Le ministre du Patrimoine canadien, James Moore, s'est dit «très content» du quatrième budget de son collègue des Finances, Jim Flaherty, hier. Déçus, les milieux culturels avaient plutôt la mine basse devant le manque de soutien direct aux artistes et à l'exportation de la culture.

Le ministre Moore estime, au contraire, que le budget répond adéquatement aux milieux culturels qui l'accusaient de supprimer l'aide à l'exportation des talents canadiens jusqu'ici.

 

«Vous savez qu'on a eu un grand débat sur l'aide à nos artistes à l'international, dit-il. Maintenant, on va créer le plus important prix pour les arts et la culture au monde. Cela va aider à la perception sur la scène internationale que le Canada est un vrai leader dans ce domaine.»

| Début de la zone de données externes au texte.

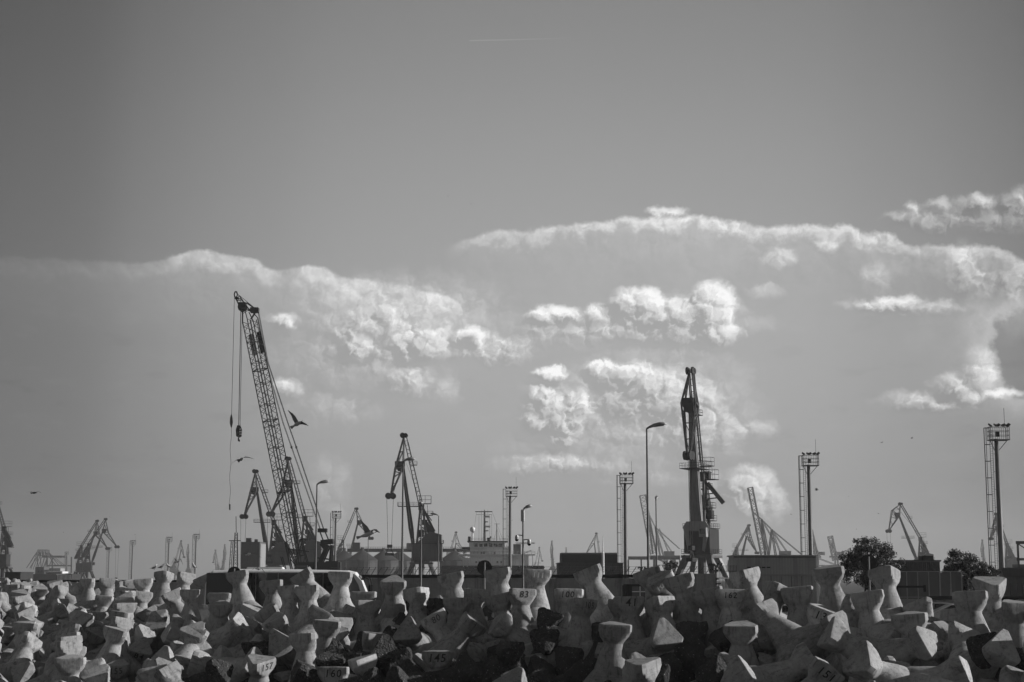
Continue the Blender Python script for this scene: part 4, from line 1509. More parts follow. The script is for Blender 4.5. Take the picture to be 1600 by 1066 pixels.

L'idée vient du festival Luminato de Toronto. Un fonds de 25 millions sera créé dont les dividendes serviront à un nouveau prix d'excellence qui sera ouvert aux artistes canadiens et étrangers. Les détails ne seront toutefois pas connus avant plusieurs semaines.

Le gouvernement conservateur s'est également félicité dans le budget d'avoir prévu «plus de 335 millions sur deux ans dans des programmes liés aux arts et à la culture», soit 267 millions d'argents frais, a précisé le ministre Moore qui rappelle que le budget du Conseil des arts, même s'il n'est pas augmenté, atteint désormais 180 millions par année.

Par ailleurs, le Fonds canadien de télévision est renouvelé pour les deux prochaines années avec une enveloppe totale de 200 millions pour «produire et diffuser des émissions de télévision nettement canadiennes et de grande qualité».

Le gouvernement souhaite aussi venir en aide aux éditeurs de magazines et de journaux communautaires, en leur réservant une enveloppe de 30 millions sur deux ans.

Le budget inclut aussi des mesures connues. Tel que rapporté par La Presse dimanche, 60 millions seront ajoutés sur deux ans au programme Espaces culturels Canada, pour investir dans des infrastructures culturelles. Le Fonds des nouveaux médias, qui sert à appuyer les initiatives canadiennes dans ce domaine, aura droit à 14,3 millions par an.

Puis, les festivals canadiens de tout acabit pourront jouir d'un financement accru, qui passe à 100 millions sur deux ans. Ces sommes serviront à «appuyer des manifestations culturelles populaires telles que des festivals de jazz ou d'autres genres musicaux qui attirent un grand nombre de touristes», explique-t-on.

Le gouvernement a enfin confirmé qu'il investirait dans la formation de haut niveau dans le secteur des arts: les établissements de haut calibre comme les écoles nationales de ballet ou du cirque pourront jouir d'un financement additionnel de 20 millions sur deux ans.

Déceptions

Du côté de Culture Montréal, la directrice Anne-Marie Jean qualifie le budget de «décevant» devant les attentes des milieux culturels pour un soutien accru à la création et à l'exportation.

«L'argent en formation est une bonne nouvelle, dit-elle toutefois, et on espère que les milliards de Chantier Canada pourront servir aux équipements culturels parce que 60 millions en deux ans pour Espaces culturels, c'est trop peu. Montréal devrait avoir droit à lui seul à une bonne part de ce montant.»

Reste que la fronde des milieux culturels à l'automne n'a pas été comprise, pense Stanley Péan, porte-parole du Mouvement pour les arts et les lettres et président de l'UNEQ.

«Il y a des choses intéressantes, mais c'est décevant de ne rien voir pour les créateurs et la diffusion. C'était pourtant le message de la communauté artistique. Ce n'est pas surprenant puisqu'en visite à Montréal récemment, M. Moore n'avait pas voulu rencontrer les associations d'artistes.»

Le chef du Bloc québécois, Gilles Duceppe, ajoute enfin que le refus des conservateurs d'éliminer les coupes en culture, un secteur très important pour l'économie québécoise, va continuer à faire souffrir toutes les régions du Québec, selon lui.